Employees are encouraged to submit feedback and questions through the Workday Support Portal. The change management team sends targeted communications, posts in the W&M Digest regularly and updates resources like job aids as needed. The change management team also created the “Workday Watch,” a weekly email newsletter that gathers answers to common questions and shares timely information to all faculty and staff.
“A challenge of systems we used in the past was the difficulty of integration and updates. We are now in a more cohesive and unified system that is updated seamlessly twice a year,” said Aractingi. “The modern world is phone-centric, cloud-based, and allows access anywhere, anytime from any device. We are now able to do that. We are in a single system doing multiple functions now, and our capabilities will grow alongside Workday’s.”
Leading innovation
William & Mary factored collaboration with other universities into the Workday project from the start.

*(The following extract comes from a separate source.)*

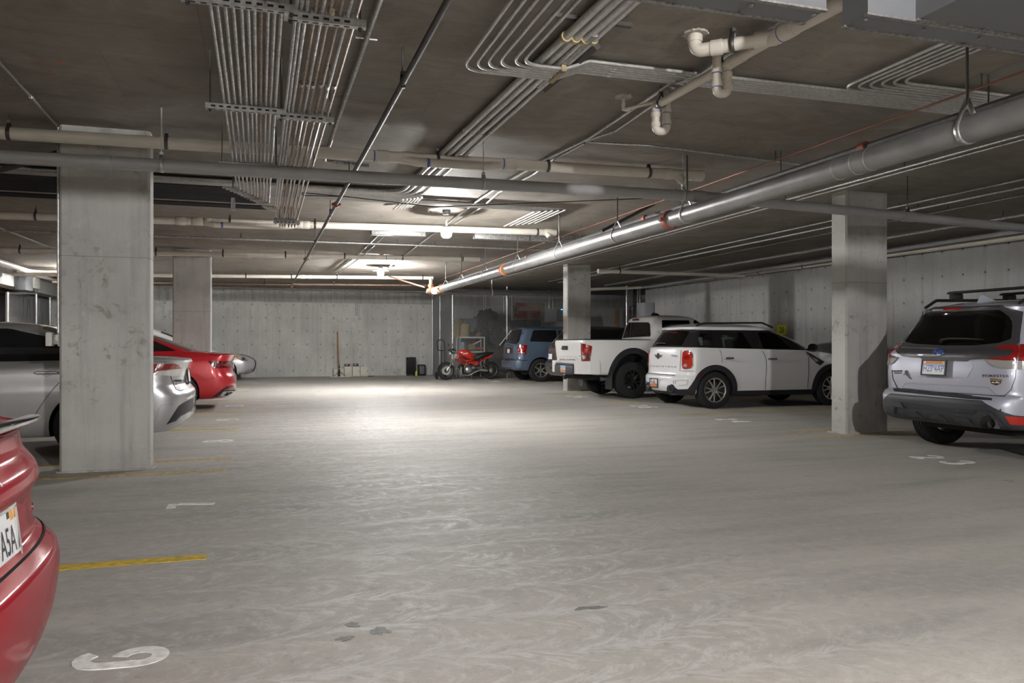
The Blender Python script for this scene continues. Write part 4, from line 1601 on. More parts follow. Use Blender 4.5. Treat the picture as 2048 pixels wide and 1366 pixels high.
        V, F = s.grid(poly, 6 if proj == 'px' else .06)
        return s.surf(V, F, proj, off, .004, name, m, parent, mirror)[0]

    def split(s, cuts, classify, specs):
        """divide the body along planes; classify(center, normal) -> part name or None; specs name -> material"""
        bm = bmesh.new()
        bm.from_mesh(s.body.data)
        for co, no in cuts:
            bmesh.ops.bisect_plane(bm, geom=bm.verts[:] + bm.edges[:] + bm.faces[:], plane_co=co, plane_no=no)
        groups = {}
        for f in bm.faces:
            k = classify(f.calc_center_median(), f.normal) if f.material_index == 0 else None
            groups.setdefault(k, []).append(f)
        mats = list(s.body.data.materials)
        for k, fl in groups.items():
            if k is None:
                continue
            vi = {}
            V, F = [], []
            for f in fl:
                q = []
                for v in f.verts:
                    if v.index not in vi or True:
                        key = v
                        if key not in vi:
                            vi[key] = len(V)
                            V.append(v.co.copy())
                        q.append(vi[key])
                F.append(q)
            me = bpy.data.meshes.new(k)
            me.from_pydata(V, [], F)
            me.materials.append(specs[k])
            fix(me, True, 40, recalc=False)
            link(bpy.data.objects.new(k, me), s.root)
        bmesh.ops.delete(bm, geom=[f for k, fl in groups.items() if k is not None for f in fl], context='FACES')
        bm.to_mesh(s.body.data)
        bm.free()
        s.finish()

    def finish(s, ang=40):
        fix(s.body.data, True, ang, recalc=False)

    def flare(s, name, x, z, r0, r1, a0, a1, proj, m, off=.012, th=.03, mirror=False, squash=1.0, n=28):
        V, F = [], []
        for i in range(n + 1):
            a = math.radians(a0 + (a1 - a0) * i / n)
            for j in range(4):
                r = r0 + (r1 - r0) * j / 3
                V.append((x + r * math.cos(a), z + r * squash * math.sin(a)))
        for i in range(n):
            for j in range(3):
                F.append((i * 4 + j, i * 4 + j + 1, (i + 1) * 4 + j + 1, (i + 1) * 4 + j))
        return s.surf(V, F, proj, off, th, name, m, None, mirror)[0]

    # ---- wheels, plates, seats
    def wheel(s, x, y, R, W, rimr, style, rim_m, steer=0.0, side=None, detail=True):
        sg = 1 if y > 0 else -1
        Mx = Matrix.Translation((x, y, R)) @ Matrix.Rotation(steer, 4, 'Z') @ Matrix.Rotation(-PI / 2 * sg, 4, 'X')
        h = W / 2
        sh = R - .012
        prof = [(rimr - .02, -h * .75), (rimr + .01, -h * .98), (rimr + (R - rimr) * .5, -h * 1.03), (sh - .012, -h * .96), (R - .004, -h * .8)]
        gs = [-.55, -.2, .2, .55]
        for g in gs:
            prof += [(R, h * (g - .06)), (R - .009, h * (g - .05)), (R - .009, h * (g + .05)), (R, h * (g + .06))]
        prof += [(R - .004, h * .8), (sh - .012, h * .96), (rimr + (R - rimr) * .5, h * 1.03), (rimr + .01, h * .98), (rimr - .02, h * .75)]
        t = MB().lathe(prof, 48, Mx, closed=True).build('wheel', rubber, s.root, angle=30)
        if not detail:
            return t
        b = MB().lathe([(rimr - .03, -h * .8), (rimr - .005, -h * .95), (rimr - .03, h * .1), (rimr - .012, h * .9), (rimr + .008, h * .97), (rimr + .004, h * .86), (rimr - .02, h * .4)][::-1], 40, Mx, closed=True)
        n, tw, wd, ty = style
        for k in range(n):
            for dv in ((-tw, tw) if tw else (0,)):
                a = 2 * PI * (k + .5) / n
                a1 = a + dv
                p0 = Vector((math.cos(a + dv * .45) * .05, math.sin(a + dv * .45) * .05, h * ty))
                p1 = Vector((math.cos(a1) * (rimr - .012), math.sin(a1) * (rimr - .012), h * .82))
                pm = p0.lerp(p1, .5) + Vector((0, 0, .006))
                b.tube([Mx @ q for q in (p0, pm, p1)], wd, 6, rs=[wd * 1.15, wd * .9, wd * .85])
        b.lathe([(0, h * ty + .012), (.03, h * ty + .012), (.034, h * ty + .004), (.066, h * ty), (.07, h * ty - .03), (0, h * ty - .03)][::-1], 20, Mx)
        b.build('rim', rim_m, t, angle=35)
        d = MB().lathe([(0, h * .0), (rimr * .68, h * .0), (rimr * .68, -h * .1), (0, -h * .1)][::-1], 28, Mx)
        d.build('brake_disc', mat('brake_disc_steel', (.09, .09, .09), .5, .6), t)
        if n:
            l = MB()
            for k in range(5):
                a = 2 * PI * k / 5 + .3
                l.lathe([(0, .012), (.009, .012), (.01, 0)][::-1], 8, Mx @ Matrix.Translation((math.cos(a) * .052, math.sin(a) * .052, h * ty)))
            l.build('lug_nuts', chrome if rim_m is not chrome else alloy, t)
        return t

    def plate(s, c, nrm, style, wd=.305, ht=.152, frame_m=None, txt='', roll=0.0, col=(.05, .06, .16), parent=None):
        """licence plate: centre c, facing nrm (local)"""
        z = Vector(nrm).normalized()
        x = Vector((0, 0, 1)).cross(z).normalized()
        M = frame(c, z, x)
        p = MB().box((-wd / 2, -ht / 2, 0), (wd / 2, ht / 2, .003), M).build('licence_plate', mat('plate_white', (.72, .73, .75), .4), parent or s.root, smooth=False)
        if frame_m:
            f = MB()
            t = .012
            for a, b in (((-wd / 2 - t, -ht / 2 - t, -.004), (wd / 2 + t, -ht / 2 + .004, .009)), ((-wd / 2 - t, ht / 2 - .004, -.004), (wd / 2 + t, ht / 2 + t, .009)),
                         ((-wd / 2 - t, -ht / 2, -.004), (-wd / 2 + .004, ht / 2, .009)), ((wd / 2 - .004, -ht / 2, -.004), (wd / 2 + t, ht / 2, .009))):
                f.box(a, b, M)
            f.build('plate_frame', frame_m, p, smooth=False)
        g = MB()
        if style == 'utah':
            g.use(mat('plate_orange', (.62, .22, .05), .45)).box((-wd / 2 + .004, ht / 2 - .038, .003), (wd / 2 - .004, ht / 2 - .004, .0036), M)
            g.use(mat('plate_blue', (.30, .42, .68), .45))
            g.prism([(-wd / 2 + .004, ht / 2 - .04), (-wd / 2 + .004, -.045), (-.08, -.03), (-.02, -.05), (.05, -.028), (wd / 2 - .004, -.048), (wd / 2 - .004, ht / 2 - .04)][::-1], .003, .0034, M)
            g.use(mat('plate_snow', (.75, .77, .8), .45))
            g.prism([(-wd / 2 + .004, ht / 2 - .05), (-wd / 2 + .004, -ht / 2 + .004), (wd / 2 - .004, -ht / 2 + .004), (wd / 2 - .004, ht / 2 - .06), (.06, .012), (.03, .028), (0, -.01), (-.05, .02)], .0034, .0038, M)
            g.use(mat('sticker_yellow', (.72, .6, .05), .5)).box((wd / 2 - .042, ht / 2 - .03, .0036), (wd / 2 - .016, ht / 2 - .008, .0042), M)
            g.use(mat('sticker_white', (.8, .75, .72), .5)).box((-wd / 2 + .016, ht / 2 - .03, .0036), (-wd / 2 + .042, ht / 2 - .008, .0042), M)
        elif style == 'arch':
            g.use(mat('plate_orange', (.62, .22, .05), .45))
            g.prism([(-wd / 2 + .004, -ht / 2 + .004), (wd / 2 - .004, -ht / 2 + .004), (wd / 2 - .004, -.02), (.07, -.01), (.06, .05), (.02, .06), (-.03, .04), (-.03, -.015), (-wd / 2 + .004, -.03)], .003, .0036, M)
            g.use(mat('plate_blue', (.30, .42, .68), .45)).box((-wd / 2 + .004, .0, .003), (-.05, ht / 2 - .004, .0034), M)
        elif style == 'low':
            g.use(mat('plate_blue', (.30, .42, .68), .45)).box((-wd / 2 + .004, 0.0, .003), (wd / 2 - .004, ht / 2 - .004, .0034), M)
            g.use(mat('plate_orange', (.62, .22, .05), .45)).box((-wd / 2 + .004, -ht / 2 + .004, .003), (wd / 2 - .004, -.01, .0034), M)
        elif style == 'top':
            g.use(mat('plate_orange', (.62, .22, .05), .45)).box((-wd / 2 + .004, ht / 2 - .035, .003), (wd / 2 - .004, ht / 2 - .004, .0034), M)
        elif style == 'left':
            g.use(mat('plate_blue', (.30, .42, .68), .45)).box((-wd / 2 + .01, -.05, .003), (-wd / 2 + .06, .05, .0034), M)
        if g.v:
            g.build('plate_design', None, p, smooth=False)
        if txt:
            x2 = MB()
            add_text(x2, txt, M @ Matrix.Translation((0, -.008, .0042)), wd * .88, ht * .46, .0004, .0)
            x2.build('plate_number', mat('plate_ink_%d' % int(col[2] * 100), col, .5), p, smooth=False)
        return p, M

    def seat(s, x, y, z, h=.62, wd=.48):
        mb = MB()
        mb.box((x - .02, y - wd / 2, z - .2), (x + .5, y + wd / 2, z), bev=.05)
        mb.box((-.06, -wd / 2, 0), (.06, wd / 2, h), Matrix.Translation((x, y, z)) @ Matrix.Rotation(-.3, 4, 'Y'), bev=.05)
        mb.box((-.05, -.13, h + .04), (.05, .13, h + .21), Matrix.Translation((x, y, z)) @ Matrix.Rotation(-.25, 4, 'Y'), bev=.045)
        for q in (-.06, .06):
            mb.tube([Matrix.Translation((x, y, z)) @ Matrix.Rotation(-.27, 4, 'Y') @ Vector((0, q, h + k)) for k in (-.02, .06)], .008, 6)
        return mb.build('seat', SEATM, s.root)

    def mirror_unit(s, x, y, z, m, size=.1):
        for sg in (1, -1):
            mb = MB().lathe([(0, -.06), (size * .7, -.05), (size, -.01), (size, .01), (size * .92, .03), (0, .03)], 18, Matrix.Translation((x, sg * y, z)) @ Matrix.Diagonal((1, 1.15, .75, 1)) @ Matrix.Rotation(-PI / 2, 4, 'Y'))
            mb.box((x - .02, sg * (y - .16), z - .06), (x + .05, sg * (y - .02), z - .02))
            mb.build('wing_mirror', m, s.root)

    def handle(s, x, z, hw, m=chrome, proj='S', wd=.2):
        for pj in (proj,):
            cast = s.caster(pj)
            loc, no = s.project(x, z, cast)
            sd = Vector((1, 0, 0))
            for sg in (1, -1):
                f = Vector((1, sg, 1))
                L, N = loc * f, no * f
                mb = MB().tube([L - sd * wd / 2 + N * .004, L - sd * wd * .4 + N * .03, L + sd * wd * .4 + N * .03, L + sd * wd / 2 + N * .004], .014, 8, rs=[.008, .014, .014, .008], flat=1.2)
                mb.build('door_handle', m, s.root)
                mb = MB().lathe([(0, .002), (.045, .003), (.05, -.004)][::-1], 16, frame(L, N, (1, 0, 0)) @ Matrix.Diagonal((1.1, .75, 1, 1)))
                mb.build('handle_cup', s.paint, s.root)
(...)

“How could other schools leverage the work we’ve done?” Picataggi said. “We deliberately recorded everything that we have done. We’ve put many of our town halls in shared public spaces, like YouTube, and we’ve communicated with other universities.”
Aractingi also expressed gratitude to the many universities the team interviewed during the planning phase.
“Everyone we consulted with gave us input and ideas to ‘watch for this’ and ‘here’s how it’s going to look when you go live,’” he said. “That preparation gave us confidence and a better understanding of what to expect.”
And now, Aractingi said, the knowledge building, best practices, and change management lessons W&M’s people accomplished have not only radically improved the university’s operational capabilities but also amplified individual expertise.
“We have people now who have become experts in work beyond their previous roles,” he said. “When we started, we were going out and asking for lessons learned. Now, we’re being asked for our lessons learned, because we have done it, and we’ve done it successfully.”